#### Objective:
Print the lines of the data, starting with the first, up to and including the line where "c = MB(); c.tube([(x, y, .834), (x, y, .8368)], .0035, 8);" appears.

======== Information supplied ========

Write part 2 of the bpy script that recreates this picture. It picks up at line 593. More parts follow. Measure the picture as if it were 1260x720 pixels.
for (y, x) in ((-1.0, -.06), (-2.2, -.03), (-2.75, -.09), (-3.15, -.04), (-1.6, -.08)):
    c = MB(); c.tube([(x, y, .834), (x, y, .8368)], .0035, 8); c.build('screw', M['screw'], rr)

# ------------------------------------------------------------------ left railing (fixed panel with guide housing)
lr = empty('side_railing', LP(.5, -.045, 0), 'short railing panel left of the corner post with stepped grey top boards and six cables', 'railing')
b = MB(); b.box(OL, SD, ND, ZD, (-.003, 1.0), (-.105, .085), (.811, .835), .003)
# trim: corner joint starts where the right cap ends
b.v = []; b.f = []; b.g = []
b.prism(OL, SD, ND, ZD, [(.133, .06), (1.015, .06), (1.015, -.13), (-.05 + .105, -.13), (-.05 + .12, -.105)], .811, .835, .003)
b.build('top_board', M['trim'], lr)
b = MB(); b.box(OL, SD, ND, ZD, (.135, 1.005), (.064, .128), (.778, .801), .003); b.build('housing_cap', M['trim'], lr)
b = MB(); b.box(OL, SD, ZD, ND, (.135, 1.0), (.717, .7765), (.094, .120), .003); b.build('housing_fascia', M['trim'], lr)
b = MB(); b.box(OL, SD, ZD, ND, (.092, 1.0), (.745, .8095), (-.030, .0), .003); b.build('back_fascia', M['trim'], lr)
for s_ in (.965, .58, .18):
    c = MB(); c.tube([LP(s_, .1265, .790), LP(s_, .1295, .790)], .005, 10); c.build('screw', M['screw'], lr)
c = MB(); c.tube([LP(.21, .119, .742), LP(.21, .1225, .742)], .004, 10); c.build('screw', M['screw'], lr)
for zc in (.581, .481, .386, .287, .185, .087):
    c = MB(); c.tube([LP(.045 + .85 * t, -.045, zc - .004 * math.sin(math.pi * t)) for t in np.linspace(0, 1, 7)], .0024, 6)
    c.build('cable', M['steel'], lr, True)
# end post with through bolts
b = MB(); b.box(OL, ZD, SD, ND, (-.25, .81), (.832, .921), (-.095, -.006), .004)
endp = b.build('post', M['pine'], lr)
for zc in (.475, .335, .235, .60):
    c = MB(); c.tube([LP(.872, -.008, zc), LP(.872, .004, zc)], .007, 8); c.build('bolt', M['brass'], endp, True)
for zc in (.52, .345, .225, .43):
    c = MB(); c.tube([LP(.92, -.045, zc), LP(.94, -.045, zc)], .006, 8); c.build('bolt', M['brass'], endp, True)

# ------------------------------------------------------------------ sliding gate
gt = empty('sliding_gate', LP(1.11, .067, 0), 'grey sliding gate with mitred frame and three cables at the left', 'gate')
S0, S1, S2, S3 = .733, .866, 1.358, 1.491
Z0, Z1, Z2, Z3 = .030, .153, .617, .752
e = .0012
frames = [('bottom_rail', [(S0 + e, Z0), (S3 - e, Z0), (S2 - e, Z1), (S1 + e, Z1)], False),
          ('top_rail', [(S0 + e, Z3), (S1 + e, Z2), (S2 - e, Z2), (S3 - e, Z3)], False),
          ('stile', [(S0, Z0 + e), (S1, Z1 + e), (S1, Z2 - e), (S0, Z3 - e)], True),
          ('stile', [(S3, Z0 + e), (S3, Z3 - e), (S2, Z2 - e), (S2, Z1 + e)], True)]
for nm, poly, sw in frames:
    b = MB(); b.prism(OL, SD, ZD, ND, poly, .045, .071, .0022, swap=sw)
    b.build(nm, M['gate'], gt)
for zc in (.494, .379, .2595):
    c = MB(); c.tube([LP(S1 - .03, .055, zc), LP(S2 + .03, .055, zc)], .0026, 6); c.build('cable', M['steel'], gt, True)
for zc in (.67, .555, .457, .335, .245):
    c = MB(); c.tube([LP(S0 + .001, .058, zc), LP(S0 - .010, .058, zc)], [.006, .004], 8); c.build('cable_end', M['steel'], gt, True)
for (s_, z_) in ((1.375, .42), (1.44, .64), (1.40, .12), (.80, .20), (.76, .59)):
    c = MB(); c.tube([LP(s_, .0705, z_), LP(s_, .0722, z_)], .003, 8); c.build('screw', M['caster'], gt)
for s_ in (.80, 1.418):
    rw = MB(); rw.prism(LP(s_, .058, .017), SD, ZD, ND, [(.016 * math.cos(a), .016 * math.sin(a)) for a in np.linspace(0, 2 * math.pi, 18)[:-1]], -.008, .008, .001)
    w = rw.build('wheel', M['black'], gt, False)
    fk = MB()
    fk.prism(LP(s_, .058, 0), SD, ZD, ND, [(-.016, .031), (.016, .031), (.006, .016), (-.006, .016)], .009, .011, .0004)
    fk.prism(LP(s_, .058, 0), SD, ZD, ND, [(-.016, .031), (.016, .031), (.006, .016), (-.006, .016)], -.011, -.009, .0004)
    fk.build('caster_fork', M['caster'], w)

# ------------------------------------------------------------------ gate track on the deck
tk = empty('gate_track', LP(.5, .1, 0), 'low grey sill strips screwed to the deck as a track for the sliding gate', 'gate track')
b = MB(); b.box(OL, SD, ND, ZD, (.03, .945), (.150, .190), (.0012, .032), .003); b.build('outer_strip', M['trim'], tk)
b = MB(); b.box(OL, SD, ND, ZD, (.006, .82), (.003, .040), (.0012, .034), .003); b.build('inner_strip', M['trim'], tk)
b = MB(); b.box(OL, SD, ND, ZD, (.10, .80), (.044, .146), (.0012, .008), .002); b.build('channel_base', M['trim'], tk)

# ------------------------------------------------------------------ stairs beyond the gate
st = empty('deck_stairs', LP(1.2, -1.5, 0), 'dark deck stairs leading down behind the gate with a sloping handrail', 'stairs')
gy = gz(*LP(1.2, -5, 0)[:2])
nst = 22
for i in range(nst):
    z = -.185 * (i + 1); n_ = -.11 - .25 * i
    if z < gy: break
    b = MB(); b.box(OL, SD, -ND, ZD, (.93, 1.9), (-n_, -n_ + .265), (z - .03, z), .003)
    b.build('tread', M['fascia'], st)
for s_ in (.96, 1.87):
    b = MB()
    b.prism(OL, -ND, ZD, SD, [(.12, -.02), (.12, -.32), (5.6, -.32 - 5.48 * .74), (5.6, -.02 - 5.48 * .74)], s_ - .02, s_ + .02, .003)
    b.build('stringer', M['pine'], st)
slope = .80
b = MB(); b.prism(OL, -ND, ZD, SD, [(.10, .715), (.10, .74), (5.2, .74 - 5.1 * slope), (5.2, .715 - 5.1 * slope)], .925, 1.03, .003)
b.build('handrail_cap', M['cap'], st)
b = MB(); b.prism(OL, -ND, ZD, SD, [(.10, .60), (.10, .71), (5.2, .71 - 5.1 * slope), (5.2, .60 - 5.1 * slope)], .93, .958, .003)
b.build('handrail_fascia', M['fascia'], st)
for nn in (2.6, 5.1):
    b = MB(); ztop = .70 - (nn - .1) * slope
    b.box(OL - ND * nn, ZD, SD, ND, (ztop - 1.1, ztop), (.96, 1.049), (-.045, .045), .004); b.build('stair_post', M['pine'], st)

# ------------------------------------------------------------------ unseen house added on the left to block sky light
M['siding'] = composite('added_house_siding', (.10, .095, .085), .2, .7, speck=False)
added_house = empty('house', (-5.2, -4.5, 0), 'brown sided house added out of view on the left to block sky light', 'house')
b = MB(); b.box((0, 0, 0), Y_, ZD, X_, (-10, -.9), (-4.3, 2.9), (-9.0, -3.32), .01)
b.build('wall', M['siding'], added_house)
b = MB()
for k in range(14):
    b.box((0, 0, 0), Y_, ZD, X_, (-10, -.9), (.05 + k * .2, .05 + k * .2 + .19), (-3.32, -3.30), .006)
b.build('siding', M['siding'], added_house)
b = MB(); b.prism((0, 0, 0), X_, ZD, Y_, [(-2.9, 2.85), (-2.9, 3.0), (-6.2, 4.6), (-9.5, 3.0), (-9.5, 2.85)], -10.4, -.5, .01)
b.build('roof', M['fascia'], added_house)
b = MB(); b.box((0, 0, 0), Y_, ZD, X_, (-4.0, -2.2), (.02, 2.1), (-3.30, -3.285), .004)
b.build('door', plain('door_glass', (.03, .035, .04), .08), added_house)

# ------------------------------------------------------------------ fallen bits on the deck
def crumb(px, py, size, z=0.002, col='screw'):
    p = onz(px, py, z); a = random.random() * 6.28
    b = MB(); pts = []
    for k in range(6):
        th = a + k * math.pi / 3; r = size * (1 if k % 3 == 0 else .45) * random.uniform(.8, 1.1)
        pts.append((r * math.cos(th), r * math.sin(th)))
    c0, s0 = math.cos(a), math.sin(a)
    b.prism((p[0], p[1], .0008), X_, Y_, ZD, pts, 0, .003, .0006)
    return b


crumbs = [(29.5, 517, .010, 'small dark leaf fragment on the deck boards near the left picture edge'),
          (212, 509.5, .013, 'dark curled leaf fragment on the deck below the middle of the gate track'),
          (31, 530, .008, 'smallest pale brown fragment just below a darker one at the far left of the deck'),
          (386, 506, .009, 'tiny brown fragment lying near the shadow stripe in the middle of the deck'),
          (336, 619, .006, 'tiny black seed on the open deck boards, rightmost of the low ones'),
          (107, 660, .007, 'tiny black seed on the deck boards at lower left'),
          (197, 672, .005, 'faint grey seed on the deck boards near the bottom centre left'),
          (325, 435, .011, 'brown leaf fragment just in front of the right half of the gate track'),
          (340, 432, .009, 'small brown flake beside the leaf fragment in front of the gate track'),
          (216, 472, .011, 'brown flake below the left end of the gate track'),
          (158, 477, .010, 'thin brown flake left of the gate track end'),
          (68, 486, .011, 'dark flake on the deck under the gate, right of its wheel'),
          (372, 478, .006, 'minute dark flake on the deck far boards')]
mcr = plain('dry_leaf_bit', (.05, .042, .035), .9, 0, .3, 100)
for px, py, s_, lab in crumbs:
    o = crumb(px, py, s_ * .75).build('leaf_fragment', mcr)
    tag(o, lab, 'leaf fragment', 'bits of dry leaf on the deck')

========

#### Task result:
Write part 2 of the bpy script that recreates this picture. It picks up at line 593. More parts follow. Measure the picture as if it were 1260x720 pixels.
for (y, x) in ((-1.0, -.06), (-2.2, -.03), (-2.75, -.09), (-3.15, -.04), (-1.6, -.08)):
    c = MB(); c.tube([(x, y, .834), (x, y, .8368)], .0035, 8); c.build('screw', M['screw'], rr)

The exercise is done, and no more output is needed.